Bush, Moubarak, démocratie et spécificité
Ecrit dans : Contrechamp
Moubarak n’aurait pas apprécié les quelques vérités que Bush lui a assénées au sujet du sous-développement politique du Moyen-Orient.
Dans une remarquable franchise, le président américain, qui parlait devant un parterre de responsables politiques et économiques, à Charm Al-Cheikh, a rappelé à son auditoire que, pour être efficiente, “la réforme économique doit cependant être accompagnée d’une réforme politique”, mais qu’il observe que, “très souvent, au Moyen-Orient, la politique consiste en un seul dirigeant au pouvoir et l’opposition en prison”.
L’immuable président égyptien a réagi, comme réagissent tous les dictateurs du tiers-monde quand un dirigeant étranger, négligeant pour un moment les questions d’intérêts, leur rappelle la nature de leur régime : ils crient haro sur l’ingérence en proclamant le particularisme de leurs sociétés. Ce que fit Moubarak sur-le-champ en renvoyant au président américain son refus des “tentatives d’imposer la démocratie par l’étranger” et en indiquant que l’Égypte “poursuivait ses réformes démocratiques en prenant en considération la spécificité de sa société”.
Drôle de spécificité qui exige d’une société que les opposants aux autocrates soient emprisonnés ! La spécificité égyptienne a commandé à Moubarak d’envoyer carrément Ayman Nour, candidat arrivé en seconde position à l’élection présidentielle de septembre dernier, pour cinq ans de prison pour le chef d’inculpation de faux et usage de faux dans le dossier de demande d’agrément de son parti !
Ironie de l’histoire : les prisons égyptiennes regorgent de militants arrêtés pour avoir manifesté contre… la guerre en Irak !
C’est vrai que dans un monde arabo-musulman qui constitue, en ce début de troisième millénaire, le bastion résistant de la dictature, le président américain avait, sur le registre de la démocratie, la partie plutôt facile.
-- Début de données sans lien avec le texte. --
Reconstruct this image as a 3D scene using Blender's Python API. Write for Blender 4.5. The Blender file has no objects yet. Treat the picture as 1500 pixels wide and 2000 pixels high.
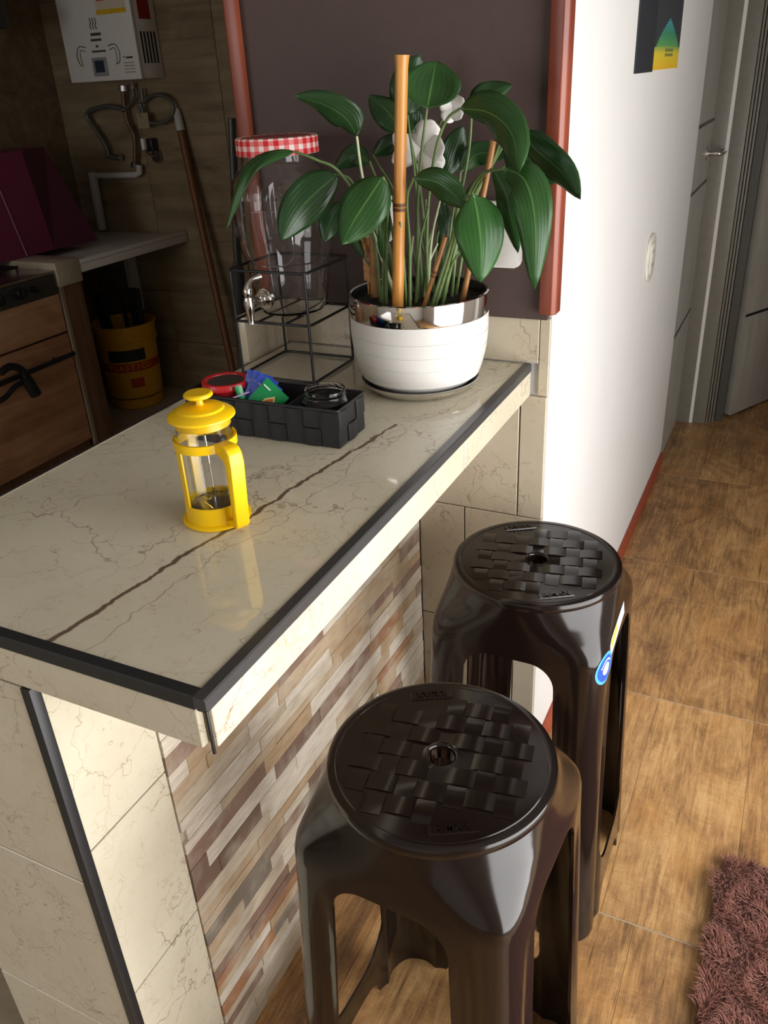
import bpy, bmesh, math, random
from mathutils import Vector, Matrix
R = math.radians
PI = math.pi
random.seed(7)
sc = bpy.context.scene
COL = sc.collection

# ------------------------------------------------------------------ camera
CAM = Vector((0.43423, -0.45918, 1.56101))
CR = Vector((0.901164, 0.430727, -0.048766))
CU = Vector((-0.162986, 0.440925, 0.882621))
CF = Vector((-0.401671, 0.787438, -0.467548))
FPX = 1610.94
cd = bpy.data.cameras.new('camera')
cam = bpy.data.objects.new('camera', cd)
COL.objects.link(cam)
cd.sensor_fit = 'VERTICAL'
cd.sensor_height = 36.0
cd.lens = FPX / 2000 * 36.0
cd.clip_start = 0.02
m = Matrix.Identity(4)
for i in range(3):
    m[i][0] = CR[i]; m[i][1] = CU[i]; m[i][2] = -CF[i]; m[i][3] = CAM[i]
cam.matrix_world = m
sc.camera = cam

# ------------------------------------------------------------------ world, light, exposure
w = bpy.data.worlds.new('world'); sc.world = w; w.use_nodes = True
w.node_tree.nodes['Background'].inputs[0].default_value = (0.75, 0.85, 1.0, 1)
w.node_tree.nodes['Background'].inputs[1].default_value = 1.0
sc.view_settings.view_transform = 'Standard'
sc.view_settings.look = 'None'
sc.view_settings.gamma = 1.0
sc.view_settings.exposure = 0.12
sc.view_settings.use_curve_mapping = False

WIN_X, WIN_Y0, WIN_Y1, WIN_Z0, WIN_Z1 = 1.62, -0.75, 1.15, 0.06, 1.88
def area(name, loc, rot, sx, sy, power, col):
    ld = bpy.data.lights.new(name, 'AREA'); ld.shape = 'RECTANGLE'; ld.size = sx; ld.size_y = sy
    ld.energy = power; ld.color = col
    o = bpy.data.objects.new(name, ld); COL.objects.link(o); o.location = loc; o.rotation_euler = rot
    return o
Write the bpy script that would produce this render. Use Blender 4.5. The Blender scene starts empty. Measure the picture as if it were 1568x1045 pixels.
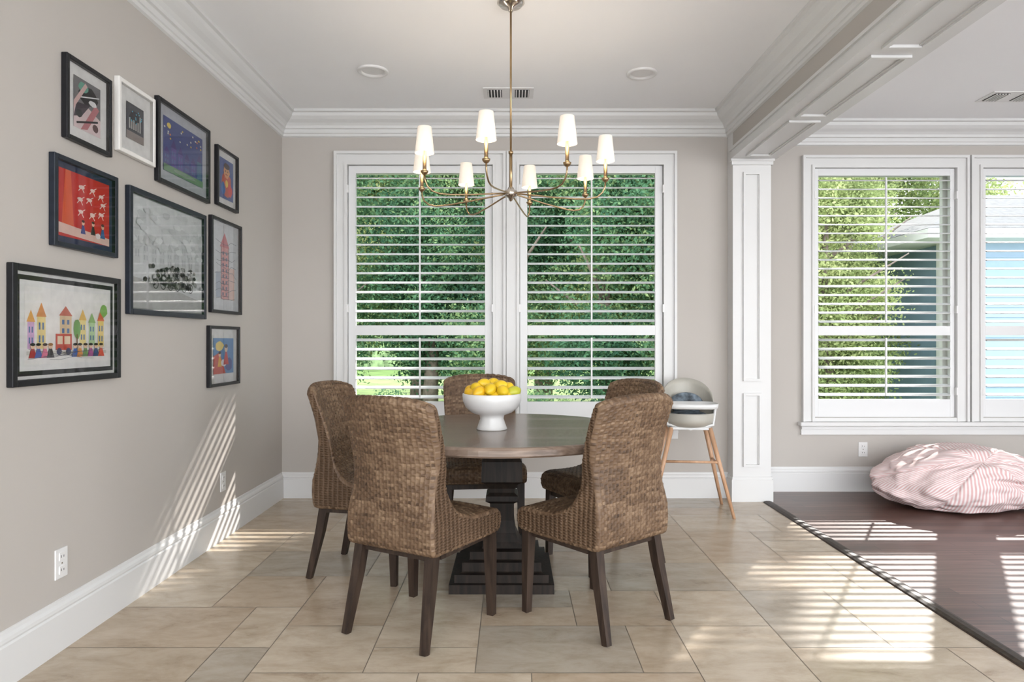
import bpy, bmesh, math, random
import numpy as np
from mathutils import Vector, Matrix, noise
random.seed(7); np.random.seed(7)
scene = bpy.context.scene
COL = scene.collection
pi = math.pi

# ------------------------------------------------------------------ materials
def newmat(name):
    m = bpy.data.materials.new(name); m.use_nodes = True
    nt = m.node_tree
    b = nt.nodes.get('Principled BSDF')
    return m, nt, b
def lnk(nt, a, b): nt.links.new(a, b)
def simple(name, col, rough=0.5, metal=0.0, var=0.0, scale=8.0, bump=0.0, emis=0.0, coat=0.0, ecol=None, spec=0.5):
    m, nt, b = newmat(name)
    b.inputs['Base Color'].default_value = (*col, 1)
    b.inputs['Roughness'].default_value = rough
    b.inputs['Metallic'].default_value = metal
    b.inputs['Specular IOR Level'].default_value = spec
    if coat: b.inputs['Coat Weight'].default_value = coat
    if emis:
        b.inputs['Emission Color'].default_value = (*(ecol or col), 1)
        b.inputs['Emission Strength'].default_value = emis
    if var or bump:
        tc = nt.nodes.new('ShaderNodeTexCoord')
        n = nt.nodes.new('ShaderNodeTexNoise'); n.inputs['Scale'].default_value = scale
        n.inputs['Detail'].default_value = 5
        lnk(nt, tc.outputs['Object'], n.inputs['Vector'])
        if var:
            r = nt.nodes.new('ShaderNodeValToRGB')
            r.color_ramp.elements[0].position = 0.3; r.color_ramp.elements[1].position = 0.7
            r.color_ramp.elements[0].color = (*[max(0, c*(1-var)) for c in col], 1)
            r.color_ramp.elements[1].color = (*[min(1, c*(1+var)) for c in col], 1)
            lnk(nt, n.outputs['Fac'], r.inputs['Fac']); lnk(nt, r.outputs['Color'], b.inputs['Base Color'])
        if bump:
            bp = nt.nodes.new('ShaderNodeBump'); bp.inputs['Strength'].default_value = bump
            bp.inputs['Distance'].default_value = 0.01
            lnk(nt, n.outputs['Fac'], bp.inputs['Height']); lnk(nt, bp.outputs['Normal'], b.inputs['Normal'])
    return m
def wood(name, c1, c2, rough=0.4, sx=(1.5, 25, 25), bump=0.15, coat=0.0, spec=0.5):
    m, nt, b = newmat(name)
    tc = nt.nodes.new('ShaderNodeTexCoord'); mp = nt.nodes.new('ShaderNodeMapping')
    mp.inputs['Scale'].default_value = sx
    n = nt.nodes.new('ShaderNodeTexNoise'); n.inputs['Scale'].default_value = 2.0; n.inputs['Detail'].default_value = 8
    n.inputs['Distortion'].default_value = 0.6
    r = nt.nodes.new('ShaderNodeValToRGB')
    r.color_ramp.elements[0].position = 0.32; r.color_ramp.elements[1].position = 0.68
    r.color_ramp.elements[0].color = (*c1, 1); r.color_ramp.elements[1].color = (*c2, 1)
    lnk(nt, tc.outputs['Object'], mp.inputs['Vector']); lnk(nt, mp.outputs['Vector'], n.inputs['Vector'])
    lnk(nt, n.outputs['Fac'], r.inputs['Fac']); lnk(nt, r.outputs['Color'], b.inputs['Base Color'])
    bp = nt.nodes.new('ShaderNodeBump'); bp.inputs['Strength'].default_value = bump; bp.inputs['Distance'].default_value = 0.004
    lnk(nt, n.outputs['Fac'], bp.inputs['Height']); lnk(nt, bp.outputs['Normal'], b.inputs['Normal'])
    b.inputs['Roughness'].default_value = rough
    b.inputs['Specular IOR Level'].default_value = spec
    if coat: b.inputs['Coat Weight'].default_value = coat
    return m

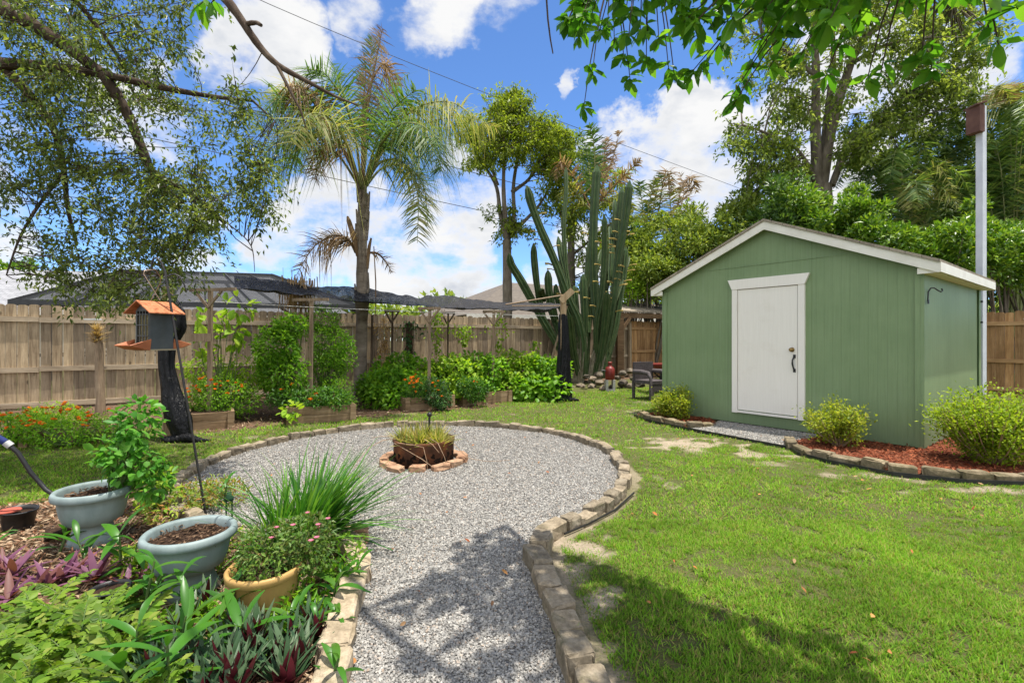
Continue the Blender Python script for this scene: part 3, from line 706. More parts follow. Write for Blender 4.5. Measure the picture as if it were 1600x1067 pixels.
lawn(200000, -12, 10.5, 6.2, 14.5, (.032, .06), (.010, .017), 3)
tag(g.emit('lawn_grass', gcol), kind='stuff')
# ================================================================== timber posts, shade cloth, raised beds
mpost = m_wood('weathered_post', (.15,.105,.07), (.26,.19,.13), (.34,.27,.19))
mpostb = m_wood('pale_post', (.24,.16,.085), (.38,.27,.16), (.46,.35,.23))
mbed = m_wood('bed_board', (.13,.085,.045), (.25,.17,.10), (.34,.25,.16), axis='x')
m_dkpost = m_wood('dark_post_wood', (.06,.042,.028), (.12,.088,.06), (.18,.14,.10))  # darker brown wood for the slim posts near the back fence
mplas = None
t = NT('black_sheet'); c = t.coord('Object')
mplas = t.done(t.pbr(t.mix(t.noise(c, 6, 4), (.003,.003,.0035), (.009,.009,.010)), .36, .22, 0, t.bump(t.noise(t.map(c, (3, 3, .8)), 7, 4, .6, 1.0), .9, .04)))

def tpost(px, py, Y, ztop, label, arm=(0, 0), brace=True, w=.055, armdir=(.93, -.36), mat=None):
    mat = mat or mpost
    b = P(px, py, Y); x = b[0]
    root = thing('trellis_post', label, 'post', (x, Y, 0), group='trellis posts holding the shade cloth')
    g = Geo(); g.bar((x, Y, -.02), (x+.02, Y, ztop), w, w); g.emit('upright', mat, root)
    if arm[1] > 0:
        a = np.array([*armdir, -.02]); a = a/np.linalg.norm(a); c_ = np.array([x+.02, Y-.06, ztop-.02])
        g = Geo(); g.bar(c_-a*arm[0], c_+a*arm[1], .03, .05); g.emit('arm', mat, root)
        if brace:
            for sg, ln in ((-1, arm[0]), (1, arm[1])):
                g = Geo(); g.bar(np.array([x+.01, Y-.05, ztop-.30]), c_+a*sg*min(.30, ln*.9)+np.array([0, 0, -.02]), .025, .035); g.emit('brace', mat, root)
    return root
tpost(327, 662, 7.7, 2.15, 'grey timber trellis post with a long crossarm behind the bird feeder', (.42, .60))
tpost(485, 650, 8.5, 2.06, 'tall grey trellis post standing at the bed of tall tomato plants', (.4, .4), brace=False)
tpost(670, 640, 9.6, 1.98, 'grey trellis post rising behind the bed with clustered orange marigolds', (.25, .25))
tpost(770, 632, 10.4, 1.96, 'grey trellis post standing in the middle of the bright leafy beds', (.25, .25))
for px, Y, zt, lb in ((699, 12.0, 2.02, 'slim dark trellis post with a Y brace, rightmost of those near the back fence'), (612, 11.2, 2.02, 'slim dark trellis post beside the palm trunk close to the back fence'), (580, 11.0, 1.9, 'thin dark trellis stake wound with dry vines right of the palm trunk')):
    tpost(px, 620, Y, zt, lb, (.2, .2) if px != 580 else (0, 0), w=.04, mat=m_dkpost)
b = P(640, 560, 11.6); g = Geo(); g.bar((b[0], b[1], 0), (b[0], b[1], 1.74), .15, .15); tag(g.emit('timber_post', m_noise('dark_timber', (.05,.032,.02), (.12,.08,.05), 6), origin=(b[0], b[1], 0)), 'short thick dark brown post against the back fence under the shade cloth', 'post')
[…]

Même si l’archaïsme politique du monde arabe n’aurait pas dû justifier, depuis des décennies, la “spécificité” de la démocratie israélienne qui repose sur l’emprisonnement de milliers de Palestiniens ! Une spécificité dont s’accommode parfaitement le monde démocratique !
L’arrogance de l’Amérique envers le monde arabo-musulman se nourrit de ce que ses régimes n’ont pas de légitimité populaire et de ce que ces mêmes régimes répressifs recherchent son alliance.
Les partenaires étrangers sont parfois dans les dispositions qui les aident à comprendre cette spécificité arabe, comme l’a montré Sarkozy en “refusant de s’ériger en donneur de leçons” sur les droits de l’Homme en Tunisie ou en préconisant la coprésidence de Moubarak pour l’Union pour la Méditerranée.
Cette fois-ci, Bush a préféré prendre le risque de jouer aux donneurs de leçons et dénoncer la confortable théorie de la spécificité : “Certains dans le monde arabe disent que la démocratie est une valeur occidentale que l’Amérique veut imposer à des citoyens qui n’en veulent pas (…) Or, en vérité, la liberté est un droit universel.”
D’ailleurs, nos dirigeants n’assument pas la “spécificité” de leurs sociétés : souvent, ils assujettissent leurs peuples avec un archaïsme du sultanat et s’arrogent les attributs modernistes d’élus de la République.